Le véritable défi de cette création réside cependant dans la transposition de l’œuvre de Stendhal sur scène, dans toute sa profondeur psychologique. Lacotte fait ici clairement le choix de l’efficacité dramaturgique pour laisser la part belle à la danse : l’argument du ballet raconte l’ascension brisée de Julien Sorel en se concentrant sur les grandes actions du roman. L’intrigue bondit ainsi d’un moment à l’autre à une vitesse frappante, sans laisser aux personnages le temps de se développer. Dès les premiers instants de l’acte I, Elisa s’effondre éplorée en épiant un échange de regard équivoque entre Madame de Rênal et Julien Sorel. Trop rapide également, la découverte de l’adultère de Madame de Rênal prend davantage les airs burlesques d’un Feydeau que la pesanteur tragique d’un Stendhal et suscite même quelques rires étouffés dans la salle.
Pierre Lacotte compose donc avant tout une grande fresque chorégraphique, centrée sur les rôles de Julien Sorel et de Madame de Rênal.

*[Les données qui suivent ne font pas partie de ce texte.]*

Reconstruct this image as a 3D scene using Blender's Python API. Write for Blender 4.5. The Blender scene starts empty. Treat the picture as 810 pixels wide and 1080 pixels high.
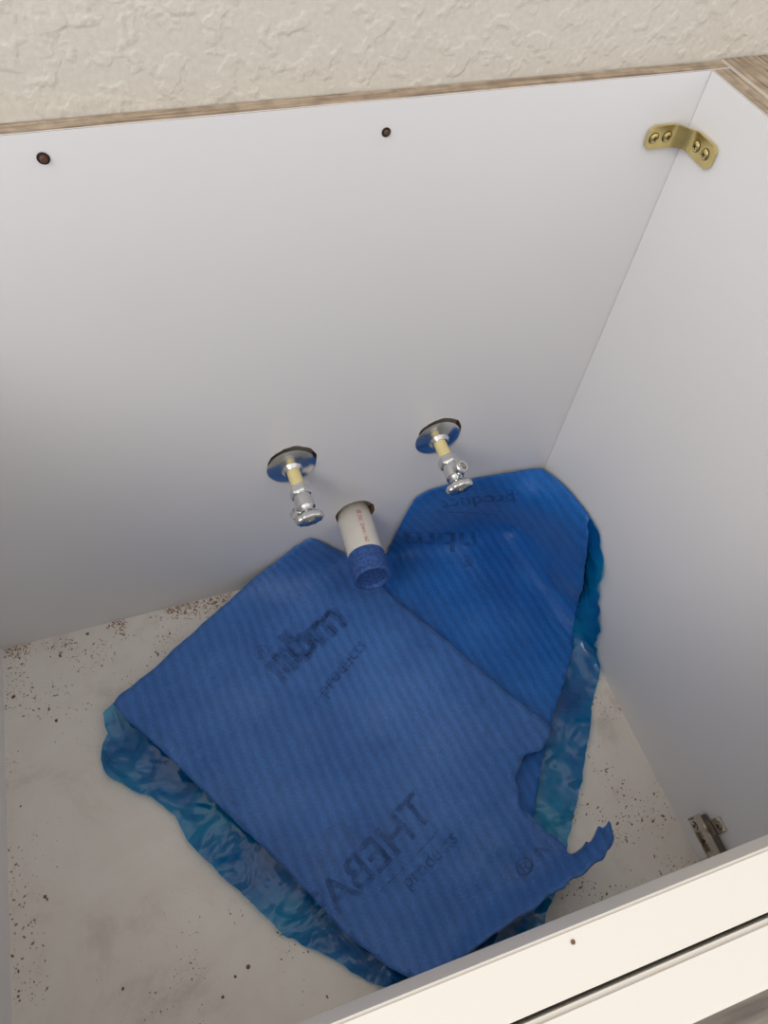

Hugo Marchand se glisse avec aisance dans un personnage de jeune impétueux et survole la difficulté technique des variations et des pas-de-deux, qui multiplient les portés de haute voltige. À ses côtés, Dorothée Gilbert montre une danse éclatante, dans des variations dont on retient autant les équilibres suspendus que l’intensité dramatique. Bien qu’ils créent par moments un effet de catalogue, les rôles des solistes secondaires permettent un passage de flambeau réussi à la nouvelle génération de danseurs. Bianca Scudamore interprète une Mathilde de la Môle à la fois boudeuse et gracile, Roxane Stojanov brille par ses grands développés longilignes dans le rôle fiévreux d’Elisa, sans oublier Camille Bon qui exécute un temps de pointes très équilibré. La chorégraphie d’arrière-plan réservée au corps de ballet est en revanche bien plus décevante, avec un premier acte pastoral à la Giselle aux airs de déjà-vu, suivi de tableaux d’ensemble où les danseurs incarnent des séminaristes, une garde à cheval un peu potiche, et une masse de badauds anonymes affublés d’anachroniques vestes de costumes râpées et des fichus façon sorcières. Ces passages de danse quasiment folklorique, basée sur beaucoup de sauts à pieds joints, sont un contrepoint regrettable à ce ballet de grande envergure qui reste en demi-teinte.